Posted: Sun May 15, 2005 4:09 am
by Sebastian Swift
This is my very first attempt at composing Latin poetry, which previously I'd thought too daring a task as I can't even compose prose properly. Anyway, I spent about an hour composing this elegy. I'm not very confident in the validity of the poem's grammar, diction, and meter: hence, I'm posting it for criticism.

Suffocatae herbosorum fumo puellae
oppidi expelluntque oraque tusses pudor;
tam cupidus sum ego ut oppidum relinquam
et quae faciant honore puellas petam.

If the poem translates as intended, you'll understand what it has to do with Pygmalion.

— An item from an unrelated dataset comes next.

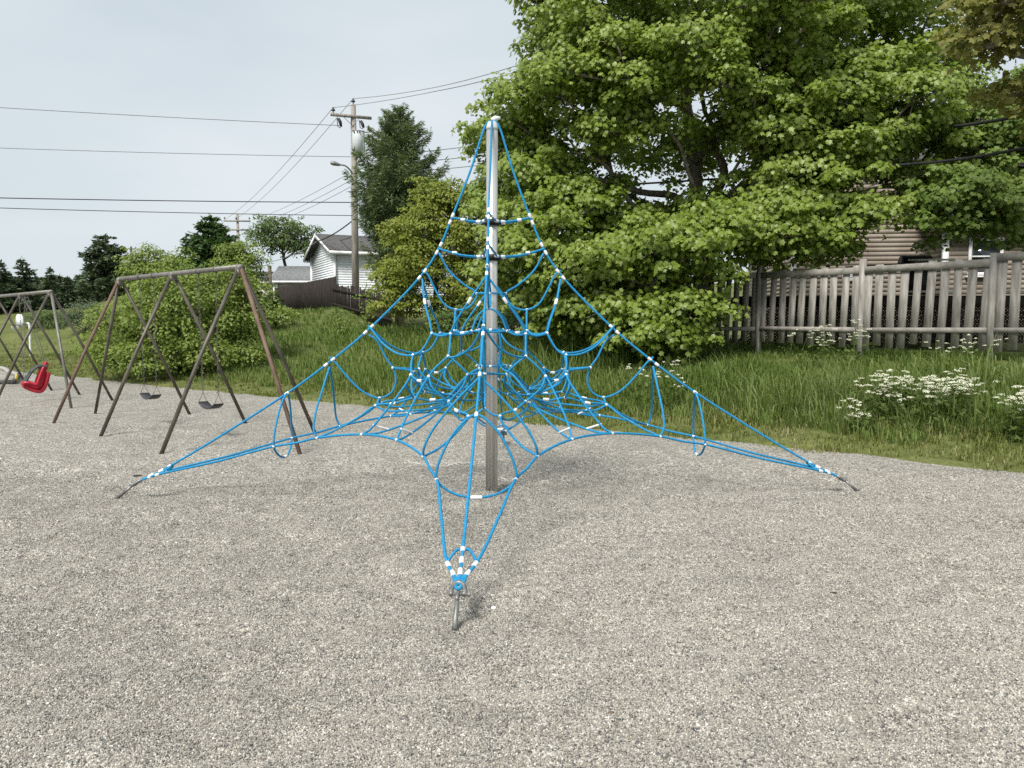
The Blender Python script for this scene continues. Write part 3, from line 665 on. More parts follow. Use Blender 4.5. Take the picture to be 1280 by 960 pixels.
# ------------------------------------------------------------------ weathered picket fence on the bank
F0 = V3(8.13, 13.4, 0); FD = V3(-.6, .8, 0); FN = V3(-.8, -.6, 0)      # FN looks at the viewer
fence = thing('picket_fence', 'weathered grey gappy board fence along the top of the grassy bank', 'fence', (F0[0], F0[1], 1.1))
SP = 2.33; seg = [-2, -1, 0, 1, 2, 3, 4, 5]
def fpost(k, top=2.86):
    p = F0 + FD * SP * k; g = hz(p[0], p[1]); b = MB(); lean = FD * random.uniform(-.02, .02)
    b.bar(p + V3(0, 0, g - .3), p + lean + V3(0, 0, top + random.uniform(-.03, .03)), .10, .10, FN); b.build('post', M['fence'], fence)
for k in range(-2, 7): fpost(k, 2.84 if k != 0 else 2.80)
for k in seg:
    up = .06 if k < 0 else 0.
    p, q = F0 + FD * SP * k, F0 + FD * SP * (k + 1)
    for (z, h) in ((2.64 + up, .13), (1.50, .09)):
        b = MB(); j0, j1 = random.uniform(-.015, .015), random.uniform(-.015, .015)
        b.bar(p + FD * .052 + FN * .028 + V3(0, 0, z + j0), q - FD * .052 + FN * .028 + V3(0, 0, z + j1), .036, h); b.build('rail', M['fencerail'], fence)
    b = MB(); n = 10
    for i in range(n):
        t = (i + .5) / n * SP; w = random.uniform(.13, .152); c = F0 + FD * (SP * k + t + random.uniform(-.012, .012))
        g = hz(c[0], c[1]); ln = random.uniform(-.03, .03) - .035
        if k == 2 and i == 6: continue
        zt = 2.70 + up + random.uniform(-.035, .03); zb = min(1.18 + random.uniform(-.06, .06), g + .3)
        b.bar(c + V3(0, 0, zb) - FD * ln * .5, c + V3(0, 0, zt) + FD * ln * .5, w, .021, FN)
    b.build('picket_panel', M['fence'], fence)

# ------------------------------------------------------------------ dark stained fence farther left
DC = V3(-8.1, 36, 0); DL = V3(-18.6, 60, 0); DR = V3(-4.6, 30.6, 0)
dfe = thing('dark_fence', 'dark brown close-boarded fence on the crest beside the white garage', 'fence', (DC[0], DC[1], hz(DC[0], DC[1])))
def dark_run(p, q, z0, z1, pitch, w, gap_up, name):
    L = np.linalg.norm(q - p); d = (q - p) / L; nn = V3(d[1], -d[0], 0); n = int(L / pitch)
    if np.dot(nn, p) > 0: nn = -nn                                # nn faces the playground
    b = MB()
    for i in range(n):
        c = p + d * (i + .5) * pitch; t = i / n; g = hz(c[0], c[1]); z = z0 * (1 - t) + z1 * t + random.uniform(-.02, .02) * (1 + 2.5 * gap_up)
        b.bar(c + V3(0, 0, g - .1) + nn * random.uniform(-.004, .004), c + V3(0, 0, z) + d * random.uniform(-.03, .03) * gap_up, w, .02, nn)
    b.build(name, M['darkfence'], dfe)
    for i in range(int(L / 2.4) + 1):
        c = p + d * i * 2.4 - nn * .07; g = hz(c[0], c[1]); b = MB(); b.bar(c + V3(0, 0, g - .2), c + V3(0, 0, z0 * (1 - i * 2.4 / L) + z1 * i * 2.4 / L + .03), .1, .1, nn); b.build('post', M['darkfence'], dfe)
    b = MB()
    for f in (.25, .8):
        a0 = hz(p[0], p[1]) * (1 - f) + z0 * f; a1 = hz(q[0], q[1]) * (1 - f) + z1 * f
        b.bar(p + nn * .035 * (1 if gap_up else -1) + V3(0, 0, a0), q + nn * .035 * (1 if gap_up else -1) + V3(0, 0, a1), .04, .1)
    b.build('rail', M['darkfence'], dfe)
dark_run(DC, DL, 3.72, 4.18, .152, .148, 0, 'board_panel')
dark_run(DC, DR, 3.42, 2.72, .17, .125, 1, 'picket_panel')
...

Posted: Sun May 15, 2005 1:12 pm
by whiteoctave
ignoring the sense i could extract, the problems with metre are as follows:

the first line is lacking a short syllable after fumo, and is rather spondaic indeed.
the second syllable of oppidi is short, and thus with the elision of the word the line begins with a cretic (-u-), which is impossible. elision over between each hemiepes is to be avoided (here of -que); -que is generally avoided after short final a (although this is one of the more abstruse rules); tusses scans as a spondee before pudor, where a trochee is needed.
the third line is missing a couple of feet or so. sum and ego elide, giving the scansion -uu/-uu/-u/-u/--. the fifth foot dactyl is not satisfied here either, though it is necessary for the typical hexameter line. elision of a monosyllable, like sum, is to be avoided in general.
the last line is, i presume, a pentameter. it scans, however, as --/uu/-//u-uu/--/uu. the main problems are a syllable lacking in the first half of the line (aka the former hemiepes) after et/quae. honore scans as an amphibrach (u-u) and would thus be better before petam, for puellas scans as a bacchius (u--), which is impossible in any place in the pentameter.

as a first attempt, you show signs of knowing the basic metre, but as with Aurelia points of scansion are causing some important problems. there is a link on the page of this Composition board to rules for composing Latin elegy that may be of some use, but for simple matters of scansion one will need to look elsewhere.


Posted: Sun May 15, 2005 8:05 pm
by Sebastian Swift
Thanks so much, whiteoctave. It was so fun composing just those four butchered lines; I will be sure to persist until I can compose a poem without having you drain yourself of every last drop of wisdom in order to point out my mistakes.